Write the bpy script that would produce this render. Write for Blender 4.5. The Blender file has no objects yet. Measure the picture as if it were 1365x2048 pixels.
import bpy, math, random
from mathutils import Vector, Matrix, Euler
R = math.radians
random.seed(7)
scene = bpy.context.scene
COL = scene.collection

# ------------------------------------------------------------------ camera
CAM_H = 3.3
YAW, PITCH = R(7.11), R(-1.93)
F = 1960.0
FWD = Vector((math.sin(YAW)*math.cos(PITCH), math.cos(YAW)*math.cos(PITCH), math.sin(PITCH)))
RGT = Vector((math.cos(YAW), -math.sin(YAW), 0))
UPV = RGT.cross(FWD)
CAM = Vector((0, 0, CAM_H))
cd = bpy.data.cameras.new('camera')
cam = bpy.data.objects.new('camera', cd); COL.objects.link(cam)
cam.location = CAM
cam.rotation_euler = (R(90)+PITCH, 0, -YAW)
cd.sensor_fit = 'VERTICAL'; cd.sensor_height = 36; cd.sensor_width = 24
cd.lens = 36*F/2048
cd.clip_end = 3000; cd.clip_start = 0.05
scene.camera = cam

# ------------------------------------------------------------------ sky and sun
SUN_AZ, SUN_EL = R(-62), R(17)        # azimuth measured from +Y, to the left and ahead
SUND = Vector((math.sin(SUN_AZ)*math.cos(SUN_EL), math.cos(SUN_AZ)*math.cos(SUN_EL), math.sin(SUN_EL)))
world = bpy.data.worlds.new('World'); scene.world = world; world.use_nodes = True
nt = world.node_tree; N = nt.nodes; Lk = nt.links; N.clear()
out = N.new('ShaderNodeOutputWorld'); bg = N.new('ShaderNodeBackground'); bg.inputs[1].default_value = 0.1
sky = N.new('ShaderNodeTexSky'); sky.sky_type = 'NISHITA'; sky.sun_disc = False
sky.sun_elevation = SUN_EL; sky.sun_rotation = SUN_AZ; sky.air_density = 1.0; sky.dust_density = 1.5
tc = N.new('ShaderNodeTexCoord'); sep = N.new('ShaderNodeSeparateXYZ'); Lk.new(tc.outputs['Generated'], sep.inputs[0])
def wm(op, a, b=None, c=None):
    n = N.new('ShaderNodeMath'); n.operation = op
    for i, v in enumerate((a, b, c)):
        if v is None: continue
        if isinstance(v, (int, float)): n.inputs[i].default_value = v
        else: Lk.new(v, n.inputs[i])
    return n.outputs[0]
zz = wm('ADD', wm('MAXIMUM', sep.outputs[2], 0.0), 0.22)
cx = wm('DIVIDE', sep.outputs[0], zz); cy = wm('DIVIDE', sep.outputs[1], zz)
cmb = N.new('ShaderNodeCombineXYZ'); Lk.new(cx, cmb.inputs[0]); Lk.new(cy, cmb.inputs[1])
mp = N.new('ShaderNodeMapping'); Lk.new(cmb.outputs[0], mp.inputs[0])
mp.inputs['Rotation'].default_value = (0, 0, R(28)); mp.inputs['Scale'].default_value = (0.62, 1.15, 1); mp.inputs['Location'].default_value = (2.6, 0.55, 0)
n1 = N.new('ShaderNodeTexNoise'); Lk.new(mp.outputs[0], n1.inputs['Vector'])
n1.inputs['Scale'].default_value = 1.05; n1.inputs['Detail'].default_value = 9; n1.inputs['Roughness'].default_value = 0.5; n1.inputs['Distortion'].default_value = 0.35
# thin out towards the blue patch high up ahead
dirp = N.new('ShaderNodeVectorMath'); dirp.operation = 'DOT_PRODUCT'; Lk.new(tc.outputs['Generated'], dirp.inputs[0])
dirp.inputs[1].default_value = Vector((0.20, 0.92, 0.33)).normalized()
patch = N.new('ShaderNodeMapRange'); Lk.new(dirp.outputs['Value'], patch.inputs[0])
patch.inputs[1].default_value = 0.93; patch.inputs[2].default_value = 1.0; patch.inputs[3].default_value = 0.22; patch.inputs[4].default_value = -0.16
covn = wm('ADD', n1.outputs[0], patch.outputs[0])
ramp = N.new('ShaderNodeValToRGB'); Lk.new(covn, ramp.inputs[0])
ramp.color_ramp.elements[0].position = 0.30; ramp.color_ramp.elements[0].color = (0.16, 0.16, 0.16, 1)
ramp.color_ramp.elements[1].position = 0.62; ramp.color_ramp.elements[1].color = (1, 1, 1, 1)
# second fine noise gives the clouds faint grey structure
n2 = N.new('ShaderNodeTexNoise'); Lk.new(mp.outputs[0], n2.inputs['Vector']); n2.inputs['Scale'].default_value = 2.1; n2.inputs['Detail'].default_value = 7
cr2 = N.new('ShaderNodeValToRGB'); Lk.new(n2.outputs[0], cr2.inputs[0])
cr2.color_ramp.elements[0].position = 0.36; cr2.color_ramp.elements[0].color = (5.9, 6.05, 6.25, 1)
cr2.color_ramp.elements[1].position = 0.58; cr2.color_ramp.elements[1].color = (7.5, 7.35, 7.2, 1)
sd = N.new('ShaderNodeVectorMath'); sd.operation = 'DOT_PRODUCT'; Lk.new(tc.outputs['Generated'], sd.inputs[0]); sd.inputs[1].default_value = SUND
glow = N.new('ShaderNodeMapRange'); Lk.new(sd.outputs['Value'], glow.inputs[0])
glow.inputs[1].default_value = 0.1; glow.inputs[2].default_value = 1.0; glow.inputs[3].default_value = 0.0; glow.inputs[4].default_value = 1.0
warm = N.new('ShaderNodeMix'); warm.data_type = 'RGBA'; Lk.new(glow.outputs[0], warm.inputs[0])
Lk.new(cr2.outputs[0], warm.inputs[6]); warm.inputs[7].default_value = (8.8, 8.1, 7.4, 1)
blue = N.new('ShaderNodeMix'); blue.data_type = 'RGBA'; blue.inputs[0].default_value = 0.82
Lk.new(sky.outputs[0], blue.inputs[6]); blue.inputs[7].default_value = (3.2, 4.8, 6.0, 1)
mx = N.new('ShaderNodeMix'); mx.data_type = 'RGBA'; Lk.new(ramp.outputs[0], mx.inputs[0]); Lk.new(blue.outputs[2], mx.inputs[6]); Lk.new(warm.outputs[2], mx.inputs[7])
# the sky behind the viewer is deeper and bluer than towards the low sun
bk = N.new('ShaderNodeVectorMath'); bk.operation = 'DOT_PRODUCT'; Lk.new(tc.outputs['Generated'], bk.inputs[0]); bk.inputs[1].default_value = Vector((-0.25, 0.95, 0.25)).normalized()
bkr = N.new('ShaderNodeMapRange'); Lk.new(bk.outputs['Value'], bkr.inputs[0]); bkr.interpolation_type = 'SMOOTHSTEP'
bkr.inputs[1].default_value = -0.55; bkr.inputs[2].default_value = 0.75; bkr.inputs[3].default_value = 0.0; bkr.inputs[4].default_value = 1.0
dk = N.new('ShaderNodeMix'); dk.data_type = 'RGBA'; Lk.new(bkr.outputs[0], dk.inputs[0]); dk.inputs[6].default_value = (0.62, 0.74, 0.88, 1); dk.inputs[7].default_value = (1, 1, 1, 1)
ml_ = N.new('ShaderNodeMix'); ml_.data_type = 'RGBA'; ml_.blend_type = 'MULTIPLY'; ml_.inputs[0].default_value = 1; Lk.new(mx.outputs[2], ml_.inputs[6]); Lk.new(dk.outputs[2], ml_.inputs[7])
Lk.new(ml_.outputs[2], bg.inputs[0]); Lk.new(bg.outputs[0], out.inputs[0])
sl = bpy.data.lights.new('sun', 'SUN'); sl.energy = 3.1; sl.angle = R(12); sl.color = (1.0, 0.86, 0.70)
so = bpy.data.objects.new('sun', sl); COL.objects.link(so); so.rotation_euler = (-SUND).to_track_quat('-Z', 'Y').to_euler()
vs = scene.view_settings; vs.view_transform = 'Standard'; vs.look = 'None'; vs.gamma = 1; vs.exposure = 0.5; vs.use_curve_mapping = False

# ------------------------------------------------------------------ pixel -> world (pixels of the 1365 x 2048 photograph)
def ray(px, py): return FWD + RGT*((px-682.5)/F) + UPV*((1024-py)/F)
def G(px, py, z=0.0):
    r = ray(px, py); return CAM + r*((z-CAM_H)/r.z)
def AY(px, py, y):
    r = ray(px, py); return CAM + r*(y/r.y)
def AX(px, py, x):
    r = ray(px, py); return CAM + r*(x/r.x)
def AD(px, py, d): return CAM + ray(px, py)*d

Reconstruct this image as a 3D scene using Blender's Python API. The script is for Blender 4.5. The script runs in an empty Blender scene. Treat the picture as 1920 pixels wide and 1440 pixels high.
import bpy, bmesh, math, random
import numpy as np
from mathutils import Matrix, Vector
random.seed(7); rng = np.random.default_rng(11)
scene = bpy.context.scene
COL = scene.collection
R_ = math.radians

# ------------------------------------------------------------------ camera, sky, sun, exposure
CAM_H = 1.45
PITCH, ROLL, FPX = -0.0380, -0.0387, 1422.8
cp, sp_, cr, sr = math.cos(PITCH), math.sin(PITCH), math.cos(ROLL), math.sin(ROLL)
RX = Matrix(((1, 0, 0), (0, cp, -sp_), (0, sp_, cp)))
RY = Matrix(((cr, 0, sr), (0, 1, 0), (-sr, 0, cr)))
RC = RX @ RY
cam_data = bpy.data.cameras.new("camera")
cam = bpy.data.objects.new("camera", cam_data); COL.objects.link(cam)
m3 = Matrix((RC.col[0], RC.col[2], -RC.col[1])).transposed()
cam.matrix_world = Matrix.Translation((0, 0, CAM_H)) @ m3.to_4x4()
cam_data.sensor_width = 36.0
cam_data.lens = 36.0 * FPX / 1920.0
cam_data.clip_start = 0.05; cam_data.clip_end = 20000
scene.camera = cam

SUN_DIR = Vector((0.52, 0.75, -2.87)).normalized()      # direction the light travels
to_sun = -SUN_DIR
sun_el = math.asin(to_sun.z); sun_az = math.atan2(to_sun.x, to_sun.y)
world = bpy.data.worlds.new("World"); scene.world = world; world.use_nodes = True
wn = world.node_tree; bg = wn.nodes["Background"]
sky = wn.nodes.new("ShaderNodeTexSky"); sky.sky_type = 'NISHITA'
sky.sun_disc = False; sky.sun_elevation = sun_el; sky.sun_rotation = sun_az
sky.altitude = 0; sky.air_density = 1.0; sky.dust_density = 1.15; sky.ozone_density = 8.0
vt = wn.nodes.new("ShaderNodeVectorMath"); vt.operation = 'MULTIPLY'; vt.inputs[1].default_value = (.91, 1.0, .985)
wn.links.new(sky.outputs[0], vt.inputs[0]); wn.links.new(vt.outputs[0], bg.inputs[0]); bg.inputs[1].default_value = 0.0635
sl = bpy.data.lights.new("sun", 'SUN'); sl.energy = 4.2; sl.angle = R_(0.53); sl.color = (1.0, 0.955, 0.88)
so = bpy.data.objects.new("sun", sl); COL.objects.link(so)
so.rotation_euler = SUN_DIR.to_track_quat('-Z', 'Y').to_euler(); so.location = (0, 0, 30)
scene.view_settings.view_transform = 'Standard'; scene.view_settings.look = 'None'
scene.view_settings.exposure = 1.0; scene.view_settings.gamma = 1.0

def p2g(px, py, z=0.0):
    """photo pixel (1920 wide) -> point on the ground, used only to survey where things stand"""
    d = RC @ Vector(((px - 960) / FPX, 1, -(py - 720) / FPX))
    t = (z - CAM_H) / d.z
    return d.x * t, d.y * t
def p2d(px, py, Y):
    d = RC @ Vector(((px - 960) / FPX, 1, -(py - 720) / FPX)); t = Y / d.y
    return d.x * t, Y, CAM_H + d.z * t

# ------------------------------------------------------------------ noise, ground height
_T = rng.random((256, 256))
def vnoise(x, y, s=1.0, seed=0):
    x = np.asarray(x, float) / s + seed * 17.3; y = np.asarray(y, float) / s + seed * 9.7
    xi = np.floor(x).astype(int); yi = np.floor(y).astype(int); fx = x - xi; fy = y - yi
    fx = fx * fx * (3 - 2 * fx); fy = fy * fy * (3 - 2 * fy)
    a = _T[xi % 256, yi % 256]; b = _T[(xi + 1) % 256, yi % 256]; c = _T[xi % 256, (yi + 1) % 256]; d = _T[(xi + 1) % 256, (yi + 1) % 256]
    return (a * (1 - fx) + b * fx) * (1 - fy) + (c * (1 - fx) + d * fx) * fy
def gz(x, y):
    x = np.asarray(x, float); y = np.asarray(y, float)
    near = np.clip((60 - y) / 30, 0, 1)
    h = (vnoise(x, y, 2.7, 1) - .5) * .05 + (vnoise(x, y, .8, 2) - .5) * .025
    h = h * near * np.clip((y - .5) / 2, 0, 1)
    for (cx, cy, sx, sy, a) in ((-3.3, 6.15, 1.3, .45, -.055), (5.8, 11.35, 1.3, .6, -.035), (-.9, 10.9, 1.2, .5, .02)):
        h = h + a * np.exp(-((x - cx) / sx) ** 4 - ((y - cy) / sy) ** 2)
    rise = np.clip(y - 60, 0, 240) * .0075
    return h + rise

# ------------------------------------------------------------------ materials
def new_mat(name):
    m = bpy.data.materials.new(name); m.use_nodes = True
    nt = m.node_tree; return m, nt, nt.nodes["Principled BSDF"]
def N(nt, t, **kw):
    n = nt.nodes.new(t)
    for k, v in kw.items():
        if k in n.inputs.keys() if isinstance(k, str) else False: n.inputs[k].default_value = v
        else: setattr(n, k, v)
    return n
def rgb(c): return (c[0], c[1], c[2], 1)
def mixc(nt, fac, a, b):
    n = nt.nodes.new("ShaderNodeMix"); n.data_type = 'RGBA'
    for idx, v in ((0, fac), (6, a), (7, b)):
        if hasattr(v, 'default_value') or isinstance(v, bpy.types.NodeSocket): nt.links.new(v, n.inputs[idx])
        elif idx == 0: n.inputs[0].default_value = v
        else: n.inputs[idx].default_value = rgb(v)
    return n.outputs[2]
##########
Written task » In the entries above, find each line with the string "script" and copy it.

Task answer »
Write the bpy script that would produce this render. Write for Blender 4.5. The Blender file has no objects yet. Measure the picture as if it were 1365x2048 pixels.
Reconstruct this image as a 3D scene using Blender's Python API. The script is for Blender 4.5. The script runs in an empty Blender scene. Treat the picture as 1920 pixels wide and 1440 pixels high.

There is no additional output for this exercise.